Vantagens e desvantagens para Angola
A exploração e extracção de petróleo no Médio Oriente, onde a Arábia Saudita lidera, embora com uma ligeira oscilação nos dias que correm, o topo da lista não só local mas mundial dos países que mais crude extraem em todo o mundo, é substancialmente mais barata que em países como Angola ou a Venezuela, o que permite aos produtores árabes aguentar melhor as crises globais mas também atrair os investimentos das grandes multinacionais em épocas baixas, em detrimento das regiões onde a produção é mais cara.
Excepto se as crises forem dentro das fronteiras do próprio Médio Oriente, onde aquilo que são vantagens, como o Novo Jornal Online explicava a 17 de Março, se podem transformar em desvantagens e as desvantagens para países como Angola passam num piscar de olhos a vantagens competitivas.
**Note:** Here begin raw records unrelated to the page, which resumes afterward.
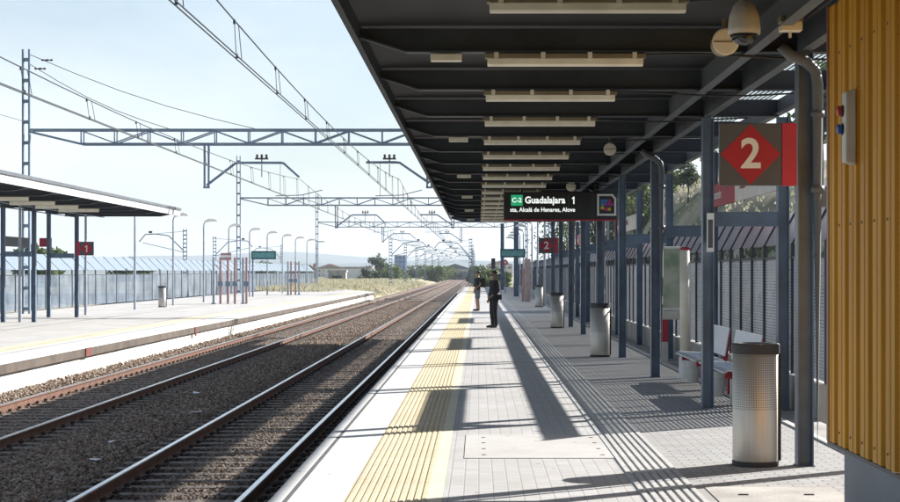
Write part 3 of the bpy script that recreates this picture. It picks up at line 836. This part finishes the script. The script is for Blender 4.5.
# info board + cream pillar
t = thing('information_board','white framed poster board with one red leg beside the fence','information board',(3.64,31.0,0))
MB().box(-.20,.20,-.04,.04,.98,2.18).build('frame','white',t,bevel=.01)
MB().box(-.17,.17,-.046,-.041,1.02,2.14).build('poster',pbr('poster',(.5,.5,.42),.25,0,(.22,.3,.2),2.5),t)
MB().prism([(-.22,.80),(.22,.80),(.22,.97),(-.22,.97)],'y',-.07,.07).build('base_tray','offwhite',t,bevel=.03)
MB().box(-.19,-.06,-.04,.04,.38,.797).build('leg','red',t); MB().box(-.19,-.06,-.045,.045,0,.378).build('foot','offwhite',t)
t = thing('round_column','cream round column with red cap between poster board and bench','column',(3.30,26.2,0))
MB().lathe([(.083,.36),(.083,2.05)],24).build('shaft','cream',t,smooth=True)
MB().lathe([(.085,2.052),(.085,2.08),(.05,2.1)],24).build('cap','red',t); MB().lathe([(.10,0),(.10,.33),(.085,.355)],24).build('base','white',t,smooth=False)
t = thing('ticket_totem','pale pink information totem standing far along the near platform','totem',(2.8,94,0))
MB().box(-.18,.18,-.12,.12,0,2.45).build('body',pbr('totem_pink',(.5,.36,.32),.5),t,bevel=.02); MB().box(-.32,-.2,-.1,.1,0,1.9).build('side_panel','pale_red',t)
t = thing('notice_plate','small white notice plate fixed to the second front canopy post','notice',(2.86,20.34,1.95))
MB().box(-.03,.06,-.012,-.002,0,.48).build('plate','white',t); MB().box(-.015,.045,-.016,-.0125,.05,.40).build('print','signgrey',t)

# ------------------------------------------------------------ yellow cabin
t = thing('yellow_cabin','yellow ribbed metal cabin wall on a blue grey plinth at the right edge','cabin',(2.47,11.6,0))
prof = []; y = 0.0
while y > -8:
    prof += [(0,y),(0,y-.10),(.012,y-.112),(.012,y-.122),(0,y-.134),(0,y-.215),(.05,y-.235),(.05,y-.30)]
    y -= .33
mb = MB(); k = len(prof)
for z in (.51,3.56): mb.v += [(x,yy,z) for x,yy in prof]
mb.f = [(i,i+1,i+1+k,i+k) for i in range(k-1)]
mb.build('side_wall','yellow_sheet',t)
MB().box(-.006,.008,-.05,.012,.508,3.57).build('corner_trim',pbr('trim',(.20,.05,.02),.4),t)
MB().box(.01,2.6,-.003,.0,.51,3.55).build('end_wall','yellow_sheet',t)
MB().box(-.004,.05,-7.99,0,.485,.507).build('base_trim','steel_dark',t)
MB().box(.055,2.6,-7.9,-.28,0,.484).build('plinth','plinth',t)
MB().box(.05,2.6,-7.9,-.01,3.50,3.60).build('roof','steel_dark',t)
sc = None
for j in range(11):
    for z in (.60,2.02,3.2):
        p_ = (-.001,-.05-.33*j,z)
        if sc is None: sc = MB().lathe([(.009,-.006),(.009,.0)],8,(0,0,0),'x').build('screw','cream_dark',t); sc.location = p_
        else: part_copy(sc,p_,t)
t = thing('call_box','slim grey call box with red and blue buttons on the yellow wall','call box',(2.468,10.8,2.42))
MB().prism([(-.07,.0),(-.001,-.02),(-.001,.48),(-.07,.46)],'y',-.09,.03).build('case','offwhite',t,bevel=.008)
for z, mname, c in ((.34,'button_red',(.5,.03,.03)),(.22,'button_blue',(.03,.10,.4))):
    b = MB().lathe([(.030,-.07),(.034,-.095),(.030,-.105),(.012,-.11)],20,(0,0,z),'x').build('button',pbr(mname,c,.3),t)
    MB().lathe([(.040,-.0705),(.040,-.078)],20,(0,0,z),'x').build('button_ring','black',b)

# ------------------------------------------------------------ platform lamps
def lamp(loc, lab, rz, first=[None]):
    if first[0] is not None: return copy_tree(first[0],loc,lab,rz)
    t = thing('platform_lamp',lab,'lamp post',loc,'curved head lamp posts along the platforms',rz)
    MB().tube([(0,0,0),(0,0,4.55)],[.06,.045],10).build('pole','galv_light',t)
    MB().tube([(0,0,4.555),(0.03,0,4.68),(.2,0,4.78)],.03,8).build('arm','galv',t)
    MB().add([(.05,-.16,4.80),(.3,-.20,4.93),(.62,-.17,4.93),(.8,-.08,4.86),(.8,.08,4.86),(.62,.17,4.93),(.3,.20,4.93),(.05,.16,4.80),
              (.05,-.12,4.69),(.3,-.14,4.76),(.62,-.12,4.78),(.8,-.05,4.76),(.8,.05,4.76),(.62,.12,4.78),(.3,.14,4.76),(.05,.12,4.69)],
             [(0,1,6,7),(1,2,5,6),(2,3,4,5),(15,14,9,8),(14,13,10,9),(13,12,11,10)]+[(i,i+8,(i+1)%8+8,(i+1)%8) for i in range(8)]).build('head','white',t)
    first[0] = t; return t
for i in range(12):
    lamp((-16.3,58.3+9.75*i,ZF),'curved head lamp post on the far platform, %s from the camera'%ords[i],0)
for i in range(9):
    lamp((3.3,72+9.75*i,0),'curved head lamp post on the near platform, %s beyond the canopy'%ords[i],PI)
# red/grey access frames on the far platform
def gate(loc, lab, red, first={}):
    if red in first: return copy_tree(first[red],loc,lab)
    t = thing('access_gate_post',lab,'gate post',loc,'slim gate posts on the far platform')
    MB().box(-.06,.06,-.05,.05,0,2.6).build('shaft','pale_red' if red else 'galv_light',t); MB().box(-.12,.12,-.1,.1,0.001,.05).build('foot','galv',t) if not red else MB().box(-.14,.14,-.061,.061,1.0,1.25).build('reader','galv',t)
    first[red] = t; return t
for i,(px,rd) in enumerate(((213.6,0),(220.5,1),(228,1),(235,1),(243,0),(246.5,1),(288,0),(291,1),(295.5,1),(299,0))):
    y = 92 if i < 6 else 128
    side = 'nearer' if i < 6 else 'farther'
    j = i if i < 6 else i-6
    gate(((px-478.5)/1640*y,y,ZF),'%s gate post, %s from the left in the %s cluster on the far platform'%('pale red' if rd else 'grey',['first','second','third','fourth','fifth','sixth'][j],side),rd)
t = thing('route_sign','small pale red sign between gate posts on the far platform','sign',(-14.1,91.9,ZF+2.45))
MB().box(-.35,.25,-.03,.03,0,.4).build('panel','pale_red',t); MB().box(-.33,.23,-.034,-.031,.15,.27).build('band','white',t)
for x,y,lab in ((-19.0,190,'tiny round red number sign at the far end of the opposite platform'),(2.1,128,'tiny round red sign below the distant teal display')):
    t = thing('round_sign',lab,'sign',(x,y,2.45)); MB().lathe([(.2,0),(.2,.03)],20,axis='y').build('disc','red',t)
    MB().lathe([(.08,-.004),(.08,-.001)],16,axis='y').build('centre','white',t); MB().tube([(0,.08,-2.5),(0,.08,.3)],.04,6).build('post','galv',t)
t = thing('railway_signal','black signal head on a short pole beyond the two passengers','signal',(1.35,150,0))
MB().tube([(0,0,0),(0,0,2.0)],.05,8).build('pole','galv',t); MB().box(-.18,.18,-.1,.1,2.0,2.95).build('head','black',t)
MB().lathe([(.09,-.16),(.09,-.101)],14,(0,0,2.7),'y').lathe([(.09,-.16),(.09,-.101)],14,(0,0,2.3),'y').build('visor','black',t)

# ------------------------------------------------------------ overhead line
def lattice_mast(t, x, z0, z1, w=.27, panels=14, name='mast'):
    m = MB()
    for sx in (-1,1):
        m.box(x+sx*w/2-.035,x+sx*w/2+.035,-.09,.09,z0,z1)
    n_ = panels
    for i in range(n_):
        z = z0+(z1-z0)*(i+.5)/n_
        m.box(x-w/2+.037,x+w/2-.037,-.07,.07,z-.07,z+.07)
    return m.build(name,'galv',t)
def gantry(y, x0, x1, lab, zb=7.15, zt=7.75, mt=11.2):
    t = thing('overhead_gantry',lab,'gantry',(0,y,0),'lattice gantries over the tracks')
    lattice_mast(t,x0,-1.2,mt); lattice_mast(t,x1,-1.2,8.6)
    tr = MB()
    a = x0+2.4; b = x1-2.4
    for yy in (-.25,.25):
        tr.bar((x0+.2,yy,zt),(x1-.2,yy,zt),.08,.09); tr.bar((a,yy,zb),(b,yy,zb),.08,.09)
        tr.bar((x0+.2,yy,zt-.08),(a,yy,zb),.07,.08); tr.bar((x1-.2,yy,zt-.08),(b,yy,zb),.07,.08)
        k = int((b-a)/1.38); d = (b-a)/k
        for i in range(k+1):
            X = a+i*d; tr.bar((X,yy,zb+.05),(X,yy,zt-.05),.05,.06)
            if i < k:
                if i % 2: tr.bar((X,yy,zb+.04),(X+d,yy,zt-.04),.045,.05)
                else: tr.bar((X,yy,zt-.04),(X+d,yy,zb+.04),.045,.05)
    tr.build('truss_beam','galv',t)
    for X, sg in ((-11.6,1),(-2.1,-1)):
        MB().box(X-.13,X-.05,-.06,.06,5.35,zb-.05).box(X+.05,X+.13,-.06,.06,5.35,zb-.05).box(X-.14,X+.14,-.07,.07,5.27,5.35).build('drop_post','galv',t)
        e = [(X,0,5.4),(X+sg*1.2,0,6.32),(X+sg*1.35,0,6.36),(X+sg*3.2,0,6.36),(X+sg*3.3,0,6.33),(X+sg*3.95,0,5.75)] if sg > 0 else [(X,0,5.5),(X-1.25,0,6.36),(X-1.4,0,6.38),(X-2.7,0,6.38)]
        arm = MB().tube(e,.055,8).build('cantilever','galv',t)
        cx = X+sg*(2.35 if sg > 0 else 1.7)
        ins = MB().box(cx-.28,cx+.28,-.1,.1,6.50,6.56)
        for q in (-.2,0,.2): ins.lathe([(.03,6.56),(.07,6.6),(.03,6.64),(.07,6.68),(.03,6.72)],10,(cx+q,0,0))
        ins.tube([(cx,0,6.42),(cx,0,6.5)],.03,6)
        ins.build('insulator','insul',arm)
        tc_ = -7.56 if sg > 0 else -3.3
        MB().tube([(tc_-1.1,0,4.95),(tc_,0,4.98),(tc_+.9,0,5.2)],.02,6).tube([(tc_+.1,0,4.98),(tc_+.1,0,4.72)],.012,6).build('registration_arm','galv',arm)
        MB().tube([(cx,0,6.3),(cx,0,5.75)],.02,6).tube([(tc_-.9,0,6.36 if sg < 0 else 6.3),(tc_-.9,0,4.95)],.010,5).build('hanger','wire',arm)
    return t
gantry(70,-19.3,5.4,'nearest lattice gantry carrying overhead wires across both tracks')
gantry(134,-19.6,5.6,'second lattice gantry carrying overhead wires')
gantry(199,-19.6,5.8,'third small distant lattice gantry over the tracks')
# stays of gantry 1 from the mast head
for j,(a,b,lab) in enumerate((((-19.2,70,11.0),(-9.4,70,7.78),'upper thin stay wire from the tall mast head down to the gantry'),((-19.2,70,10.6),(-13.1,70,7.78),'lower thin stay wire from the tall mast head down to the gantry'))):
    t = thing('stay_wire',lab,'cable',a,'stay wires at the tall mast')
    d = Vector(b)-Vector(a)
    MB().tube([(0,0,0)]+[tuple(d*f-Vector((0,0,.5*math.sin(f*PI)*.6))) for f in (.2,.4,.6,.8)]+[tuple(d)],.014,5).build('cable','wire',t)
    MB().lathe([(.02,-.25),(.05,-.2),(.02,-.1),(.05,0),(.02,.1),(.05,.2),(.02,.25)],8,axis='x',c=tuple(d*.08)).build('insulator','insul',t)
MB
t = None
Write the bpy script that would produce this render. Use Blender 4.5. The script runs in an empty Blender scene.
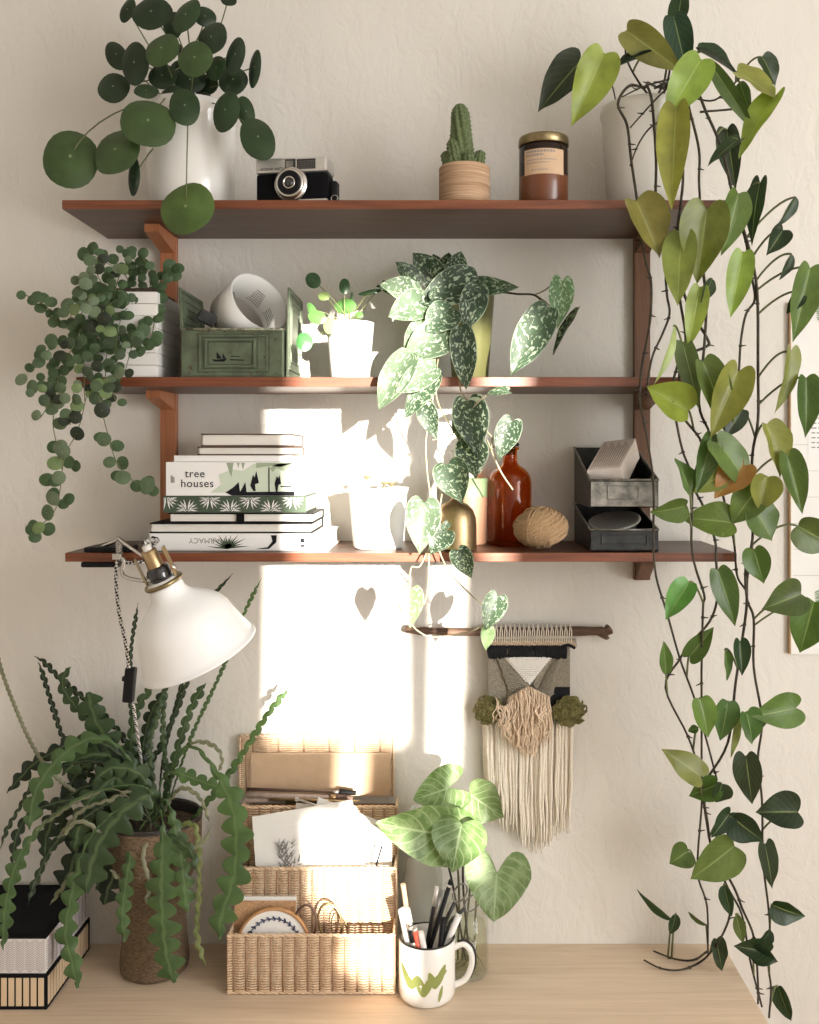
import bpy, bmesh, math, random
from mathutils import Vector, Matrix, noise
random.seed(7)
PI = math.pi
C = bpy.context.scene.collection
CAM = Vector((0, -1.8, 1.663)); F = 965.0; CX, CY = 440.0, 454.0
def P(px, py, y=0.0):
    "a point of the place at wall distance y that the lens sees at px, py"
    d = 1.8 + y
    return Vector(((px - CX) * d / F, y, CAM.z - (py - CY) * d / F))
def PZ(px, py, z):
    d = (CAM.z - z) * F / (py - CY)
    return Vector(((px - CX) * d / F, d - 1.8, z))
def V(*a): return Vector(a)

# ---------------------------------------------------------------- materials
MATS = {}
def newmat(name):
    m = bpy.data.materials.new(name); m.use_nodes = True
    nt = m.node_tree; b = nt.nodes['Principled BSDF']
    MATS[name] = m
    return m, nt, b
def N(nt, kind, **kw):
    n = nt.nodes.new(kind)
    for k, v in kw.items():
        if k in n.inputs: n.inputs[k].default_value = v
        else: setattr(n, k, v)
    return n
def ramp(nt, stops):
    r = nt.nodes.new('ShaderNodeValToRGB'); e = r.color_ramp.elements
    while len(e) < len(stops): e.new(0.5)
    for q, (p, c) in zip(e, stops):
        q.position = p; q.color = (*c, 1) if len(c) == 3 else c
    return r
def coords(nt, scale=(1, 1, 1), kind='Object'):
    t = N(nt, 'ShaderNodeTexCoord'); m = N(nt, 'ShaderNodeMapping'); m.inputs['Scale'].default_value = scale
    nt.links.new(t.outputs[kind], m.inputs['Vector']); return m.outputs['Vector']
def mat(name, col, rough=.5, metal=0., col2=None, nscale=20., stretch=(1, 1, 1), bump=0., bscale=None, spec=.5, lo=.35, hi=.65, coat=0., trans=0., ior=1.45, detail=4.):
    m, nt, b = newmat(name); L = nt.links
    b.inputs['Base Color'].default_value = (*col, 1)
    b.inputs['Roughness'].default_value = rough; b.inputs['Metallic'].default_value = metal
    b.inputs['Specular IOR Level'].default_value = spec
    b.inputs['Coat Weight'].default_value = coat; b.inputs['Transmission Weight'].default_value = trans; b.inputs['IOR'].default_value = ior
    if col2 is not None or bump:
        v = coords(nt, stretch)
        n = N(nt, 'ShaderNodeTexNoise', Scale=nscale, Detail=detail, Roughness=.6); L.new(v, n.inputs['Vector'])
        if col2 is not None:
            r = ramp(nt, [(lo, col), (hi, col2)]); L.new(n.outputs['Fac'], r.inputs['Fac']); L.new(r.outputs['Color'], b.inputs['Base Color'])
        if bump:
            n2 = n
            if bscale: n2 = N(nt, 'ShaderNodeTexNoise', Scale=bscale, Detail=3.); L.new(v, n2.inputs['Vector'])
            bp = N(nt, 'ShaderNodeBump', Strength=1., Distance=bump); L.new(n2.outputs['Fac'], bp.inputs['Height']); L.new(bp.outputs['Normal'], b.inputs['Normal'])
    return m

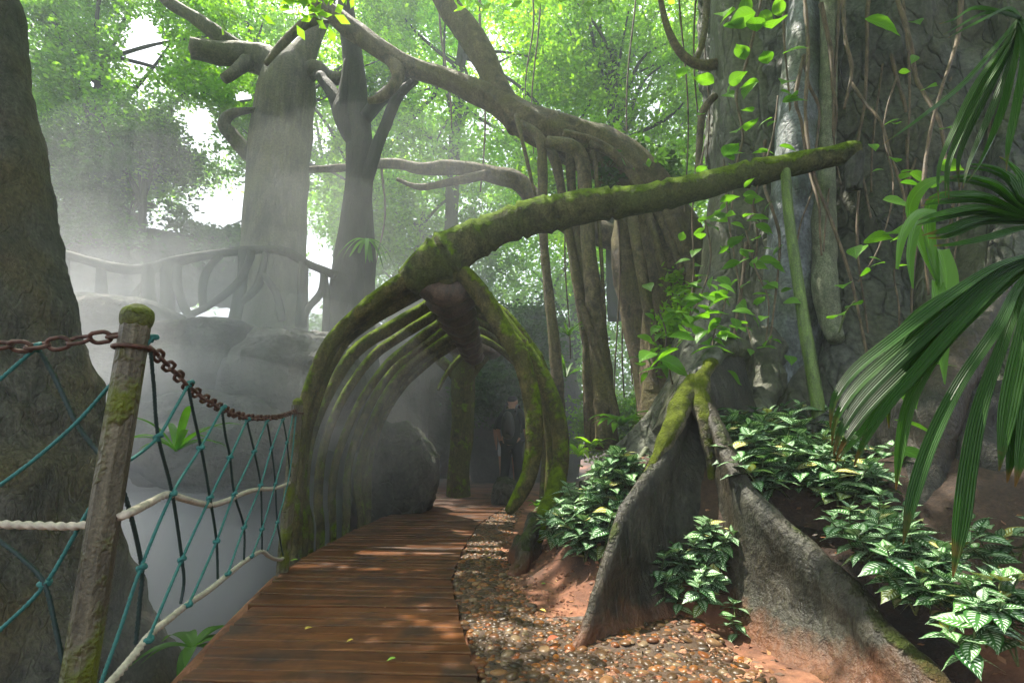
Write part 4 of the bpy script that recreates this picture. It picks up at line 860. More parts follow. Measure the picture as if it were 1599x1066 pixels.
def crown_tree(name, label, base, ctr, box, n, per, tw, size, r, mat, seed, limb_mat='trunk_dark', group='trees beyond the rocks', holes=True, trunk_r=.16, flat=.5, spread=1.2, exclude=None, thin=0.0):
    rng = np.random.default_rng(seed); o = empty(name, base); tag(o, label, 'tree', group)
    cl = []; x0, y0, x1, y1, Ya, Yb = box; tries = 0
    while len(cl) < n and tries < n*12:
        tries += 1
        px, py, Y_ = x0+(x1-x0)*rng.random(), y0+(y1-y0)*rng.random(), Ya+(Yb-Ya)*rng.random()
        if holes and any(((px-hx)/(hw+22))**2+((py-hy)/(hh+22))**2 < 1 for hx, hy, hw, hh in HOLES): continue
        p = at(px, py, Y_)
        if p[2] < 1.0 and name == 'tree': continue
        if vnoise(p[None]*.9+seed)[0] < -.25+thin: continue
        cl.append((p, r*(.6+.8*rng.random())))
    mb = MB(); sprays(cl, per, tw, size, rng, mb, flat, holes or name == 'shrub'); mk('crown', mb, M[mat], o)
    if name == 'tree':
        mb = MB(); b = np.array(base, float); c = np.array(ctr, float)
        tube(mb, [b-[0, 0, .3], b+(c-b)*[.1, .1, .35], b+(c-b)*[.5, .5, .7], c], [trunk_r, trunk_r*.85, trunk_r*.7, trunk_r*.4], n=12, amp=.2, step=.15, seed=seed)
        mk('trunk', mb, M[limb_mat], o)
        mb = MB(); idx = rng.choice(len(cl), size=min(16, len(cl)), replace=False)
        for q in idx:
            e = cl[q][0]; s_ = b+(c-b)*(.45+.5*rng.random()); m_ = (s_+e)/2+rng.normal(size=3)*.25+[0, 0, .2]
            tube(mb, [s_, m_, e], [trunk_r*.35, trunk_r*.22, trunk_r*.07], n=6, step=.25, amp=.2)
        mk('branches', mb, M[limb_mat], o)['kind'] = 'stuff'
    return o
crown_tree('tree', 'hazy blue green tree filling the upper left beyond the leaning trunk', at(135, 400, 9.5), at(150, 60, 9.5), (40, -60, 400, 310, 8.8, 11), 360, 20, 10, .095, .75, 'canopy_b', 501, trunk_r=.15)
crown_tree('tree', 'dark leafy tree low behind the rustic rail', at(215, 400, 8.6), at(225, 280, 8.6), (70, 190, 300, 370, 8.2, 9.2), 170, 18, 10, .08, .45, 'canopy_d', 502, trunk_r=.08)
crown_tree('tree', 'green tree behind the thick pale trunk with bright sky gaps', at(400, 450, 11), at(400, 60, 11), (300, -60, 640, 420, 10.5, 13), 220, 20, 10, .10, .8, 'canopy_a', 503, trunk_r=.18, thin=.12)
crown_tree('tree', 'bright yellow green tree at the top centre over the arching limb', at(700, 480, 12), at(720, 60, 12), (530, -70, 930, 300, 11, 14), 300, 20, 10, .115, .9, 'canopy_y', 504, trunk_r=.2)
crown_tree('tree', 'fresh green tree above the fig limb, right of centre', at(960, 480, 11), at(960, 60, 11), (820, -70, 1130, 300, 9.5, 13), 270, 20, 10, .105, .8, 'canopy_a', 505, trunk_r=.18)
crown_tree('tree', 'shaded tree behind the apex of the arch', at(660, 620, 13), at(660, 330, 13), (480, 270, 800, 520, 12.5, 15), 150, 18, 10, .11, .85, 'canopy_b', 506, trunk_r=.16, thin=.1)
crown_tree('tree', 'distant tree glimpsed between the prop roots', at(900, 700, 15), at(900, 380, 15), (780, 290, 1070, 640, 13.5, 17), 260, 18, 10, .125, .95, 'canopy_y', 507, trunk_r=.2, thin=.05)
crown_tree('tree', 'far green tree closing the view behind the forked trunk', at(520, 600, 18), at(520, 200, 18), (250, -40, 800, 470, 17, 20), 220, 18, 10, .15, 1.4, 'canopy_a', 508, trunk_r=.25, thin=.05)
crown_tree('tree', 'far tree behind the right canopy', at(1000, 600, 17), at(1000, 200, 17), (800, -60, 1250, 450, 16, 19), 210, 18, 10, .15, 1.3, 'canopy_a', 509, trunk_r=.25, thin=.05)
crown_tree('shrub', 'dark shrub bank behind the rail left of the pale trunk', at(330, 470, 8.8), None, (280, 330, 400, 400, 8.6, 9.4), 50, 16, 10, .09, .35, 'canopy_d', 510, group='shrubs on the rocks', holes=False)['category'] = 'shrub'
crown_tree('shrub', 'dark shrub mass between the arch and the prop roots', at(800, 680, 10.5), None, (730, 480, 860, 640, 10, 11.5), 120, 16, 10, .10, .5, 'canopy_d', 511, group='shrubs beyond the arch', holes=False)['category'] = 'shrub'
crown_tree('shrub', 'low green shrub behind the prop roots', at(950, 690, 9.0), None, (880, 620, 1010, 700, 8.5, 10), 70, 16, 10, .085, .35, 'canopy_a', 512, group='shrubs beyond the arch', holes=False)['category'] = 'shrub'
crown_tree('shrub', 'leafy shrub on the arching fig limb', at(985, 250, 7.0), None, (940, 200, 1040, 290, 6.6, 7.6), 22, 12, 8, .13, .28, 'canopy_d', 513, group='epiphytes', holes=False)['category'] = 'shrub'
crown_tree('shrub', 'shrub clinging round the foot of the strangler fig', at(1060, 500, 6.0), None, (1040, 430, 1130, 560, 5.6, 6.3), 24, 10, 7, .08, .22, 'canopy_a', 514, group='epiphytes', holes=False)['category'] = 'shrub'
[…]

Para já, Angola e a Venezuela são as duas grandes vítimas, mesmo que o objectivo não fosse esse, das políticas da Organização dos Países Exportadores de Petróleo (OPEP), à qual Angola aderiu em 2007, especialmente devido à sua política, determinada pela Arábia Saudita, de "extrair à vontade e em força" nos meses anteriores à crise de 2014.
Se Riade optou por esta política de "pump at will" para lidar com o agigantar da produção do petróleo de xisto, ou "fracking" norte-americano, para cuja indústria só faz sentido se o barril estiver acima dos 65/70 USD, devido ao seu elevado "breakeven", a verdade é que, no médio e longo termo, como agora se está a verificar, entre as vítimas desta estratégia está Angola... e em lugar de destaque.
No médio e longo prazo, o país vai sofrer severas consequências dos vários anos a fio de preços baixos ou moderados porque isso induziu claramente a um desinvestimento no sector e à deterioração natural dos equipamentos, exigindo agora não só tempo, que podem ser anos, mas também um forte investimento que as multinacionais podem não estar disponível a fazer porque têm como alternativa mais barata o Médio Oriente, onde é mais rápido e fácil recuperar o dinheiro.
A opinião e as contas das petrolíferas podem mudar e as suas atenções voltarem a focar-se em Angola se as coisas aquecerem mesmo no Médio Oriente e a produção dos gigantes locais, como o Irão, a Arábia Saudita, os Emirados Árabes Unidos ou o Iraque, forem severamente atingidas.